Several small Chilean companies have come together to publish a sustainability report in which each in turn outlines its social and environmental impacts.
The document, in Spanish and English, is the world’s first ‘aggregated’ sustainability report, and is being cited as the way forward for small and medium-sized enterprises that otherwise struggle to find the resources to produce individual reports.
The Global Reporting Initiative, which advised the companies, says that small businesses in India and Europe have expressed interest in doing something similar.
The 40-page Chilean document, issued in pdf and hard copy form, was written by four fruit and wine producers from the Maipo region near Santiago under the banner of Valle del Maipo Ltd, a private company they set up in order to export and report under a single name.

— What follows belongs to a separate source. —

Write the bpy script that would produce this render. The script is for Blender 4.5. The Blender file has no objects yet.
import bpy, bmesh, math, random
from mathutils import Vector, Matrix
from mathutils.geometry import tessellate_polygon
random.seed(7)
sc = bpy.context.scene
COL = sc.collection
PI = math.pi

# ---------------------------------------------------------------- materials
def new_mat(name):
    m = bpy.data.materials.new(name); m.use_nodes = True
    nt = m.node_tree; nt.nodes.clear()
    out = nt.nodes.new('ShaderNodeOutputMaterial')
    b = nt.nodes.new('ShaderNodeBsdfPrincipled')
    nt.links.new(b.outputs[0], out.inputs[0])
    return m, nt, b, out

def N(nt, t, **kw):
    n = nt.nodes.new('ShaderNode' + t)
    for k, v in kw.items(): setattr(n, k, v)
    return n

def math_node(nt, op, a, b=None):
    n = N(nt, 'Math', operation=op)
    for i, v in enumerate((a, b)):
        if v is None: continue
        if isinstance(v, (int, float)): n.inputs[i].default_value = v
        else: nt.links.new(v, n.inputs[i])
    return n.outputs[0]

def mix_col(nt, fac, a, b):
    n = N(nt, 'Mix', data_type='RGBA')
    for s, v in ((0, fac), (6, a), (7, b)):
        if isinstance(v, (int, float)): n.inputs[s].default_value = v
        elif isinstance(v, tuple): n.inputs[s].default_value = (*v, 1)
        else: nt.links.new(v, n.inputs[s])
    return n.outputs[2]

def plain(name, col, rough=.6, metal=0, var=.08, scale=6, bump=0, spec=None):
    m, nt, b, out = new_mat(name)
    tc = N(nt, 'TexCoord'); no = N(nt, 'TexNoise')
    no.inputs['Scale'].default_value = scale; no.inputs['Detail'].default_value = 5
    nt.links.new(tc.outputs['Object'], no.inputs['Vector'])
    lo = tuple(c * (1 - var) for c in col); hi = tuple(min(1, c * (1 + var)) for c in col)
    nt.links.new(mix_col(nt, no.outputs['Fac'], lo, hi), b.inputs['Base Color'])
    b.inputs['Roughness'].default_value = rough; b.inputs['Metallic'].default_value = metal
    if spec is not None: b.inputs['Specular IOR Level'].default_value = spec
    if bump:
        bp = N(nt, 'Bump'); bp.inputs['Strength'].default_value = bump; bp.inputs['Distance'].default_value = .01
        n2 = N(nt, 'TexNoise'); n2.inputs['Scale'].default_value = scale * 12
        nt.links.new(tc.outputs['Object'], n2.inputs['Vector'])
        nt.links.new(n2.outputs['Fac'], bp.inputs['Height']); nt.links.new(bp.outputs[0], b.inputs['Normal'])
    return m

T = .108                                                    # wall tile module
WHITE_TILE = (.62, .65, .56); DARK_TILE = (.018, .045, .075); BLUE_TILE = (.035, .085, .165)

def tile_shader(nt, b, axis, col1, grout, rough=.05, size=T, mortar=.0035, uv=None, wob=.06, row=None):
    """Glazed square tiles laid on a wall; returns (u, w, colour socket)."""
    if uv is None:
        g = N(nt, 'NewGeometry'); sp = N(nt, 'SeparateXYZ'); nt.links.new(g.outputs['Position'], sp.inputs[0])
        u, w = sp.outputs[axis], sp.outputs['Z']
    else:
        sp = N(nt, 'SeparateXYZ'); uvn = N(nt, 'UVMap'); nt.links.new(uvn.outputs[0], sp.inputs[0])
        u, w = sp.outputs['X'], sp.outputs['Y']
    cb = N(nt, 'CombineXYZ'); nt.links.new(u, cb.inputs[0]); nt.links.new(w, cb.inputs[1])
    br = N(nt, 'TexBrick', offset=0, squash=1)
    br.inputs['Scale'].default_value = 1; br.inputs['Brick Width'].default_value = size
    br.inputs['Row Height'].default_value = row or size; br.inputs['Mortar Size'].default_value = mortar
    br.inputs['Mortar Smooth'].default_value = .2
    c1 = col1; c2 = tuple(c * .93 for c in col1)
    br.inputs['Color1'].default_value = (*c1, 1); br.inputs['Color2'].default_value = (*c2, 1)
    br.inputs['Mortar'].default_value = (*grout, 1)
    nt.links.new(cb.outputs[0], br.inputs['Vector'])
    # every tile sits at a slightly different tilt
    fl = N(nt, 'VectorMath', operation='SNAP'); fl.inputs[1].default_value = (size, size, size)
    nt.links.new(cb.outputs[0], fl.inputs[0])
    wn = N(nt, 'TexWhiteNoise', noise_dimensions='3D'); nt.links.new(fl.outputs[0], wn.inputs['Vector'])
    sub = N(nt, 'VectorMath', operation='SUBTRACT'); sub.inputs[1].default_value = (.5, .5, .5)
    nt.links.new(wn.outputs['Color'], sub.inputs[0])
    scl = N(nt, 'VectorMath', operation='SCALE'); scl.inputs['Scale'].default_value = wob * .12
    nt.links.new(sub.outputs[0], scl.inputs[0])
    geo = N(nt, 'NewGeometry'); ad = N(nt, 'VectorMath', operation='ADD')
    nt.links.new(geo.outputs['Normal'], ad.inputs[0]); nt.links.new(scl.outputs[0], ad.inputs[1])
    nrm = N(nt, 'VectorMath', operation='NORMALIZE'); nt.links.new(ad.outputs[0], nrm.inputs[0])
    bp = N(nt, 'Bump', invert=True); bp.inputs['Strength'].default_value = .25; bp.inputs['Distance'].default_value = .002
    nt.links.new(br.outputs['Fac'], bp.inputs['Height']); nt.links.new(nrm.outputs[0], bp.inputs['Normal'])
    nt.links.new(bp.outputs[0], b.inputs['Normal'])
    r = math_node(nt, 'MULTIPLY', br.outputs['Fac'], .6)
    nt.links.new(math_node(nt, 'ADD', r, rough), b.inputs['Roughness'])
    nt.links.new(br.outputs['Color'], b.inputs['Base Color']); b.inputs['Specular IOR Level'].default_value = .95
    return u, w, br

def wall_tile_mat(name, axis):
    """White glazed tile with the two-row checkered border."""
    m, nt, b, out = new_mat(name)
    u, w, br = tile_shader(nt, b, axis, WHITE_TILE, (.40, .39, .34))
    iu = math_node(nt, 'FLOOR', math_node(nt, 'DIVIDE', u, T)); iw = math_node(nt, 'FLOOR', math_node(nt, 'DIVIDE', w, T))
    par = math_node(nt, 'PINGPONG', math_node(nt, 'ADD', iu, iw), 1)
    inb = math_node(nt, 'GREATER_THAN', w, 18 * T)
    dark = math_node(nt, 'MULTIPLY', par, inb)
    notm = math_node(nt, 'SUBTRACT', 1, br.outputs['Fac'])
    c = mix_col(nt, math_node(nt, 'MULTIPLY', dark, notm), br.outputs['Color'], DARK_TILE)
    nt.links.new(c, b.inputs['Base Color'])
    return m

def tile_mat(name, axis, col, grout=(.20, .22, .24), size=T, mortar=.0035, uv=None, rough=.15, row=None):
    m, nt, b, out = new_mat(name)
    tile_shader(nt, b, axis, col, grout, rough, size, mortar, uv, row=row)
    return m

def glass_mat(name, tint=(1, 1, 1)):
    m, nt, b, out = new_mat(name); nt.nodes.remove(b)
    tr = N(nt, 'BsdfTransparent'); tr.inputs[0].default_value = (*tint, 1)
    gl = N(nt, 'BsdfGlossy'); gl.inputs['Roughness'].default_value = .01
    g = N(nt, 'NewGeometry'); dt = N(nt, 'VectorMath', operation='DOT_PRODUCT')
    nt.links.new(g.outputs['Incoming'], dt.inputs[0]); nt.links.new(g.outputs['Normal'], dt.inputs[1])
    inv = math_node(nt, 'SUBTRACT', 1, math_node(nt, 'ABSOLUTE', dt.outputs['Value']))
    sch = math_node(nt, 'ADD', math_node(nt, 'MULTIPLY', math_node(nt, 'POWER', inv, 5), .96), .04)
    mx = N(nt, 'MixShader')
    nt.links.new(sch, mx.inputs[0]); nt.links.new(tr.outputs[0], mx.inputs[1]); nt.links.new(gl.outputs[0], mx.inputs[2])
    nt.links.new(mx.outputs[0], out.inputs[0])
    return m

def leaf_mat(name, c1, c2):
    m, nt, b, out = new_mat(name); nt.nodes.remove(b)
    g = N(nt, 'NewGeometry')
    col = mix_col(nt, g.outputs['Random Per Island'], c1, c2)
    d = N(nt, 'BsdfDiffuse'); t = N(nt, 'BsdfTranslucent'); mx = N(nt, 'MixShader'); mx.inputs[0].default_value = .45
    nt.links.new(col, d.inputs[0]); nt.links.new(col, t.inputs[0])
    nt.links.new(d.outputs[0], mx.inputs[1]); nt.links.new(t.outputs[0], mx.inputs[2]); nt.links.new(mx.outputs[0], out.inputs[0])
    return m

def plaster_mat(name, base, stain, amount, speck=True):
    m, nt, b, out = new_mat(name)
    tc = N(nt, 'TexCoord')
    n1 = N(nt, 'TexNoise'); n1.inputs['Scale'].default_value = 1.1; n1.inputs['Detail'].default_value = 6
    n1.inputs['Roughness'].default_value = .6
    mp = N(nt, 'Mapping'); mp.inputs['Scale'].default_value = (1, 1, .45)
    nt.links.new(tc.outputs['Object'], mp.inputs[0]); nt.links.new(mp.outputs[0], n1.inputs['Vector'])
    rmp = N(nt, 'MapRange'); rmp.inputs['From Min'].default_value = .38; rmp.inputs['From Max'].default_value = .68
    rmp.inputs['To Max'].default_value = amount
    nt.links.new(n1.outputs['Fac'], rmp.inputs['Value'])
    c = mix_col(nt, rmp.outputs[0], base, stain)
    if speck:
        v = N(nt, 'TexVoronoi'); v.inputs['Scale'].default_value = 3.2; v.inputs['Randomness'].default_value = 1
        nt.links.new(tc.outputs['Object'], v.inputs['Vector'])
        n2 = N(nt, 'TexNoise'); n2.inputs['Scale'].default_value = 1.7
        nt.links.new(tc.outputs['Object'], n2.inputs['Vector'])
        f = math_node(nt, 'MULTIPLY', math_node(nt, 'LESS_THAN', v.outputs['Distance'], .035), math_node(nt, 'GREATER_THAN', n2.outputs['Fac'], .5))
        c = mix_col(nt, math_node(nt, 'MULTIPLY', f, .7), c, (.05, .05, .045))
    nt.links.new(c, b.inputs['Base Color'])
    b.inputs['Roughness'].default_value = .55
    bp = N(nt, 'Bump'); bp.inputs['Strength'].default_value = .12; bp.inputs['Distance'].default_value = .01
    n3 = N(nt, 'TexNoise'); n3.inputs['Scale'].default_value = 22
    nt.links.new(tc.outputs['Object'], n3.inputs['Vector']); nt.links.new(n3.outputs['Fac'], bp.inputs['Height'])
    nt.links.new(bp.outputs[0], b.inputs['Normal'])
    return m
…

In the report each partner outlines their sustainability performance, with some shared data. Work by the consultancy Vincular, part of Chile’s Pontifical Catholic University, enabled the companies to measure their social and environmental impacts and was partly financed by the Inter-American Development Bank.
Leontien Plugge, the GRI’s small business and supply chain programme manager, said that by working together the companies had been able to address common problems such as the use of temporary labour and to benchmark their efforts, and this had ‘helped to bring everyone’s performance level up’.
The businesses have presented the report on sales tours to Germany and Spain to promote business with European supermarkets. ‘They’ve found it helps them to access foreign as well as financial markets’, said Plugge. ‘That was one reason they decided to publish in English and Spanish.’
However, Plugge said the data provided by the companies was not always comparable. A debate was also needed on ‘whether companies report as one voice in an aggregated report, or whether each company has a separate space in the document’.
Vincular said aggregated reports are likely to become increasingly popular because they allow small businesses ‘to facilitate a certain level of transparency without prohibitively burdening individual companies’ – and because they give others a better view of the social and environmental impacts of small businesses.
‘While individually these companies’ impacts may be very small, when you’re looking at clusters of companies, then their overall impacts can be quite large and are more easily measured,’ Plugge told EP. ‘You get a better understanding of the impact of small businesses throughout a region or sector.’
The GRI wants to encourage more aggregated reporting, especially in emerging economies, where small enterprises account for a large proportion of business activity but have difficulty finding the resources to report on their activities.
The GRI emphasizes that such reporting is likely to work best if the companies are all in the same sector or geographical region – or ideally both, as in the Chile case.